* Information shown *
============

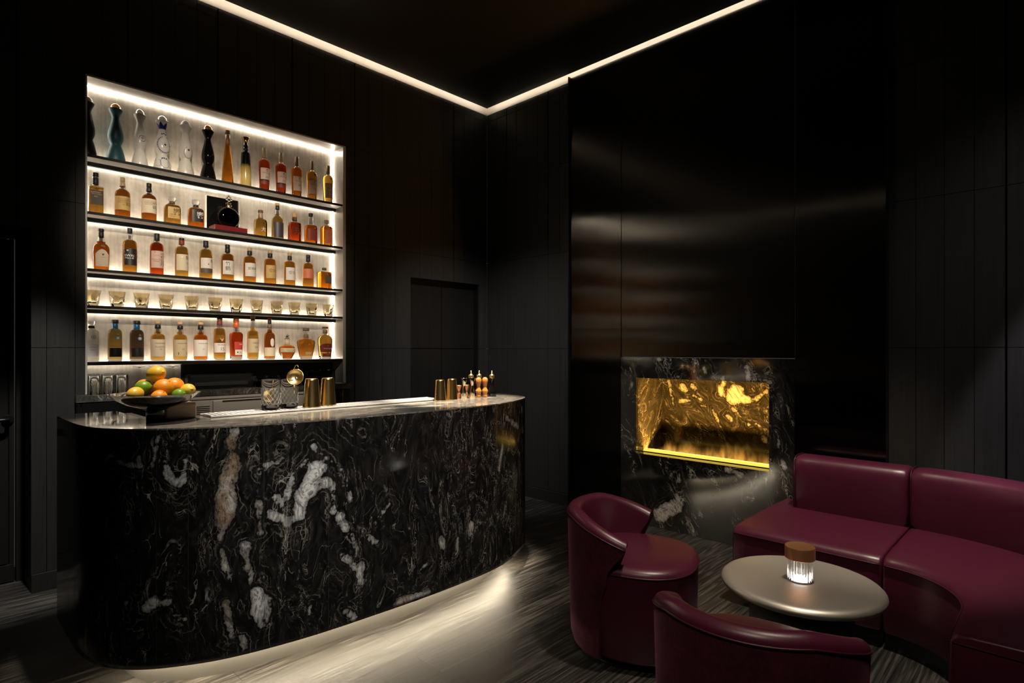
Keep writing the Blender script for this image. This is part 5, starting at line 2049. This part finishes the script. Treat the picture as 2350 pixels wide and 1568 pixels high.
bottle(2, 401, 432.7, 546.5, 636, 'golden whisky bottle with a maroon neck sleeve and a cream label with brush letters', WIDE, 'gold_l', .775,
       [(.83, .94, .42, .42, 'papermaroon', 'neck_sleeve'), (.94, 1.0, .40, .40, 'black', 'cap')], [(.16, .57, .92, 'paper', [('駒', .68, .48, .11, 'ink'), ('ヶ', .66, .35, .10, 'ink'), ('line', -.12, .42, .4, 'inkbrown'), ('line', -.15, .37, 0.45, 'inkbrown'), ('seal', -.2, .50, .016, 'inkgold'), ('line', 0, .21, .7, 'inkgold')])], ex_n=48)
bottle(2, 457, 487.8, 553.5, 641, 'golden whisky bottle with a cream label with a dark grey foot', WIDE, 'gold_l', .775,
       [(.83, 1.0, .42, .41, 'black', 'cap')], [(.27, .54, .92, 'paperwhite', [('駒', .75, .46, .10, 'ink'), ('line', -.1, .44, .4, 'inkbrown'), ('tri', .1, .375, .018, 'ink'), ('line', 0, .30, .7, 'inkbrown')]), (.155, .27, .92, 'papergrey', [])], ex_n=48)
NK = [(0, .95), (.012, 1), (.64, 1), (.685, .97), (.715, .87), (.735, .72), (.745, .48), (.752, .40), (.80, .36), (.97, .34)]
nk = [((506.7, 537.4, 562, 645), 'amber', 'black', '竹', '鶴', None, 'paperwhite', 'golden whisky bottle with two large upright brush letters on white', 'paper'),
      ((557.9, 587.6, 569, 649.5), 'amber', 'tancap', None, None, '宮城峡', 'paperwhite', 'golden whisky bottle with a row of three brush letters on white', 'paper'),
      ((605.7, 634, 575, 653.5), 'amber', 'tancap', None, None, '余市', 'papergold', 'golden whisky bottle with two brush letters on an ochre label', 'papergold'),
      ((651.4, 678, 580.5, 656.5), 'amber', 'tancap', None, None, '余市', 'paperwhite', 'golden whisky bottle with two brush letters on a white label', 'paper')]
for (x0, x1, yt, yb), liq, cap, a_, b_, row, pap, lab, _p in nk:
    tx = [('line', .1, .50, .5, 'inkbrown'), ('line', .1, .20, .7, 'inkbrown')]
    if row:
        tx += [(row, .12, .385, .115 if len(row) == 2 else .095, 'ink')]
    else:
        tx = [(a_, -.25, .455, .12, 'ink'), (b_, -.25, .32, .135, 'ink'), ('line', .42, .43, .2, 'inkbrown'), ('line', .42, .39, 0.14, 'inkbrown'), ('line', .42, .35, 0.14, 'inkbrown')]
    bottle(2, x0, x1, yt, yb, lab, NK, liq, .742, [(.78, .90, .40, .40, 'black', 'neck_sleeve'), (.90, 1.0, .38, .38, cap, 'cap')], [(.165, .545, .90, pap, tx), (.155, .165, .90, 'inkbrown', [])], ex_n=48)
bottle(2, 694.4, 720, 585.5, 660, 'golden whisky bottle with a coral red label near the right end of the third shelf', NK, 'amber', .742,
       [(.79, .90, .40, .40, 'black', 'neck_sleeve'), (.90, 1.0, .40, .40, 'black', 'cap')], [(.27, .56, .95, 'papercoral', [('line', .1, .49, 0.45, 'papermaroon'), ('line', .1, .43, 0.45, 'papermaroon'), ('line', .1, .37, 0.45, 'papermaroon')])], ex_n=48)
bottle(2, 729.7, 758.7, 616, 664, 'short square orange decanter with a plain grey label, last on the third shelf', [(0, .95, 7), (.02, 1, 7), (.74, 1, 7), (.79, .95, 6), (.815, .40, 2), (.90, .30, 2)], 'deep', .78,
       [(.90, 1.0, .36, .36, 'inkbrown', 'stopper')], [(.24, .64, .55, 'papergrey', [('line', .25, .30, 0.45, 'ink')], 'rect', .25)], dep=.92, ex_n=48)

# ---- fourth shelf: tumblers
tx_ = [(193.5, 229.7), (249.7, 288), (306.6, 343.4), (364.5, 398.5), (423.7, 457), (478, 509.3), (527, 557.6), (574, 604), (621.6, 649), (662.2, 688.4), (702.2, 728.5), (740.8, 765.5)]
ordn = ['leftmost', 'second', 'third', 'fourth', 'fifth', 'sixth', 'seventh', 'eighth', 'ninth', 'tenth', 'eleventh', 'last']
proto = None
for k, (x0, x1) in enumerate(tx_):
    X, t_, cf = at_wall((x0 + x1) / 2, YM)
    lab = f'amber tinted petal cut tumbler on the fourth shelf, {ordn[k]} of the row from the left'
    if k == 0:
        lab = 'amber tinted petal cut tumbler on the fourth shelf, leftmost, cut off by the niche frame'
    if k == 11:
        lab = 'amber tinted petal cut tumbler, last on the right of the fourth shelf'
    if proto is None:
        Hh, Rt = .0985, .0455
        proto = thing('tumbler', lab, 'tumbler', (X, YM, SHELF[3] + .0004), GROUPS[3])
        n, nr = 84, 14
        b = MB()
        for j in range(nr + 1):
            zf = j / nr
            rr = .0335 + (Rt - .0335) * zf ** .9
            for i in range(n):
                a = 2 * PI * i / n
                q = (a * 7 / (2 * PI) + zf * .18) % 1.0
                pet = abs(math.sin(PI * q))
                fade = max(0, 1 - max(0, zf - .62) / .20)
                rad_ = rr * (1 - .20 * (1 - pet ** .8) * fade)
                b.v.append((rad_ * math.cos(a), rad_ * math.sin(a), zf * Hh))
        for j in range(nr):
            for i in range(n):
                k2 = (i + 1) % n
                b.f.append((j * n + i, j * n + k2, (j + 1) * n + k2, (j + 1) * n + i))
                b.mi.append(0)
                b.sm.append(True)
        b.add(b.v[:n], [tuple(range(n))[::-1]])
        inn = [(Hh, Rt - .003), (Hh * .7, .0375), (Hh * .45, .0300), (Hh * .26, .024), (Hh * .18, .015), (Hh * .175, 0)]
        b.lathe(inn, n, cb=False, ct=False)
        b.lathe([(Hh, Rt), (Hh, Rt - .003)], n, cb=False, ct=False)
        b.build('tumbler_glass', 'tumbler', proto)
    else:
        r_ = copy_thing(proto, (X, YM, SHELF[3] + .0004), lab, rng.uniform(0, 1.2))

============

* What to work on *
Quote everything in the listing above exactly; pictures are the only thing to omit.

* Solution for this task *
Keep writing the Blender script for this image. This is part 5, starting at line 2049. This part finishes the script. Treat the picture as 2350 pixels wide and 1568 pixels high.
bottle(2, 401, 432.7, 546.5, 636, 'golden whisky bottle with a maroon neck sleeve and a cream label with brush letters', WIDE, 'gold_l', .775,
       [(.83, .94, .42, .42, 'papermaroon', 'neck_sleeve'), (.94, 1.0, .40, .40, 'black', 'cap')], [(.16, .57, .92, 'paper', [('駒', .68, .48, .11, 'ink'), ('ヶ', .66, .35, .10, 'ink'), ('line', -.12, .42, .4, 'inkbrown'), ('line', -.15, .37, 0.45, 'inkbrown'), ('seal', -.2, .50, .016, 'inkgold'), ('line', 0, .21, .7, 'inkgold')])], ex_n=48)
bottle(2, 457, 487.8, 553.5, 641, 'golden whisky bottle with a cream label with a dark grey foot', WIDE, 'gold_l', .775,
       [(.83, 1.0, .42, .41, 'black', 'cap')], [(.27, .54, .92, 'paperwhite', [('駒', .75, .46, .10, 'ink'), ('line', -.1, .44, .4, 'inkbrown'), ('tri', .1, .375, .018, 'ink'), ('line', 0, .30, .7, 'inkbrown')]), (.155, .27, .92, 'papergrey', [])], ex_n=48)
NK = [(0, .95), (.012, 1), (.64, 1), (.685, .97), (.715, .87), (.735, .72), (.745, .48), (.752, .40), (.80, .36), (.97, .34)]
nk = [((506.7, 537.4, 562, 645), 'amber', 'black', '竹', '鶴', None, 'paperwhite', 'golden whisky bottle with two large upright brush letters on white', 'paper'),
      ((557.9, 587.6, 569, 649.5), 'amber', 'tancap', None, None, '宮城峡', 'paperwhite', 'golden whisky bottle with a row of three brush letters on white', 'paper'),
      ((605.7, 634, 575, 653.5), 'amber', 'tancap', None, None, '余市', 'papergold', 'golden whisky bottle with two brush letters on an ochre label', 'papergold'),
      ((651.4, 678, 580.5, 656.5), 'amber', 'tancap', None, None, '余市', 'paperwhite', 'golden whisky bottle with two brush letters on a white label', 'paper')]
for (x0, x1, yt, yb), liq, cap, a_, b_, row, pap, lab, _p in nk:
    tx = [('line', .1, .50, .5, 'inkbrown'), ('line', .1, .20, .7, 'inkbrown')]
    if row:
        tx += [(row, .12, .385, .115 if len(row) == 2 else .095, 'ink')]
    else:
        tx = [(a_, -.25, .455, .12, 'ink'), (b_, -.25, .32, .135, 'ink'), ('line', .42, .43, .2, 'inkbrown'), ('line', .42, .39, 0.14, 'inkbrown'), ('line', .42, .35, 0.14, 'inkbrown')]
    bottle(2, x0, x1, yt, yb, lab, NK, liq, .742, [(.78, .90, .40, .40, 'black', 'neck_sleeve'), (.90, 1.0, .38, .38, cap, 'cap')], [(.165, .545, .90, pap, tx), (.155, .165, .90, 'inkbrown', [])], ex_n=48)
bottle(2, 694.4, 720, 585.5, 660, 'golden whisky bottle with a coral red label near the right end of the third shelf', NK, 'amber', .742,
       [(.79, .90, .40, .40, 'black', 'neck_sleeve'), (.90, 1.0, .40, .40, 'black', 'cap')], [(.27, .56, .95, 'papercoral', [('line', .1, .49, 0.45, 'papermaroon'), ('line', .1, .43, 0.45, 'papermaroon'), ('line', .1, .37, 0.45, 'papermaroon')])], ex_n=48)
bottle(2, 729.7, 758.7, 616, 664, 'short square orange decanter with a plain grey label, last on the third shelf', [(0, .95, 7), (.02, 1, 7), (.74, 1, 7), (.79, .95, 6), (.815, .40, 2), (.90, .30, 2)], 'deep', .78,
       [(.90, 1.0, .36, .36, 'inkbrown', 'stopper')], [(.24, .64, .55, 'papergrey', [('line', .25, .30, 0.45, 'ink')], 'rect', .25)], dep=.92, ex_n=48)

# ---- fourth shelf: tumblers
tx_ = [(193.5, 229.7), (249.7, 288), (306.6, 343.4), (364.5, 398.5), (423.7, 457), (478, 509.3), (527, 557.6), (574, 604), (621.6, 649), (662.2, 688.4), (702.2, 728.5), (740.8, 765.5)]
ordn = ['leftmost', 'second', 'third', 'fourth', 'fifth', 'sixth', 'seventh', 'eighth', 'ninth', 'tenth', 'eleventh', 'last']
proto = None
for k, (x0, x1) in enumerate(tx_):
    X, t_, cf = at_wall((x0 + x1) / 2, YM)
    lab = f'amber tinted petal cut tumbler on the fourth shelf, {ordn[k]} of the row from the left'
    if k == 0:
        lab = 'amber tinted petal cut tumbler on the fourth shelf, leftmost, cut off by the niche frame'
    if k == 11:
        lab = 'amber tinted petal cut tumbler, last on the right of the fourth shelf'
    if proto is None:
        Hh, Rt = .0985, .0455
        proto = thing('tumbler', lab, 'tumbler', (X, YM, SHELF[3] + .0004), GROUPS[3])
        n, nr = 84, 14
        b = MB()
        for j in range(nr + 1):
            zf = j / nr
            rr = .0335 + (Rt - .0335) * zf ** .9
            for i in range(n):
                a = 2 * PI * i / n
                q = (a * 7 / (2 * PI) + zf * .18) % 1.0
                pet = abs(math.sin(PI * q))
                fade = max(0, 1 - max(0, zf - .62) / .20)
                rad_ = rr * (1 - .20 * (1 - pet ** .8) * fade)
                b.v.append((rad_ * math.cos(a), rad_ * math.sin(a), zf * Hh))
        for j in range(nr):
            for i in range(n):
                k2 = (i + 1) % n
                b.f.append((j * n + i, j * n + k2, (j + 1) * n + k2, (j + 1) * n + i))
                b.mi.append(0)
                b.sm.append(True)
        b.add(b.v[:n], [tuple(range(n))[::-1]])
        inn = [(Hh, Rt - .003), (Hh * .7, .0375), (Hh * .45, .0300), (Hh * .26, .024), (Hh * .18, .015), (Hh * .175, 0)]
        b.lathe(inn, n, cb=False, ct=False)
        b.lathe([(Hh, Rt), (Hh, Rt - .003)], n, cb=False, ct=False)
        b.build('tumbler_glass', 'tumbler', proto)
    else:
        r_ = copy_thing(proto, (X, YM, SHELF[3] + .0004), lab, rng.uniform(0, 1.2))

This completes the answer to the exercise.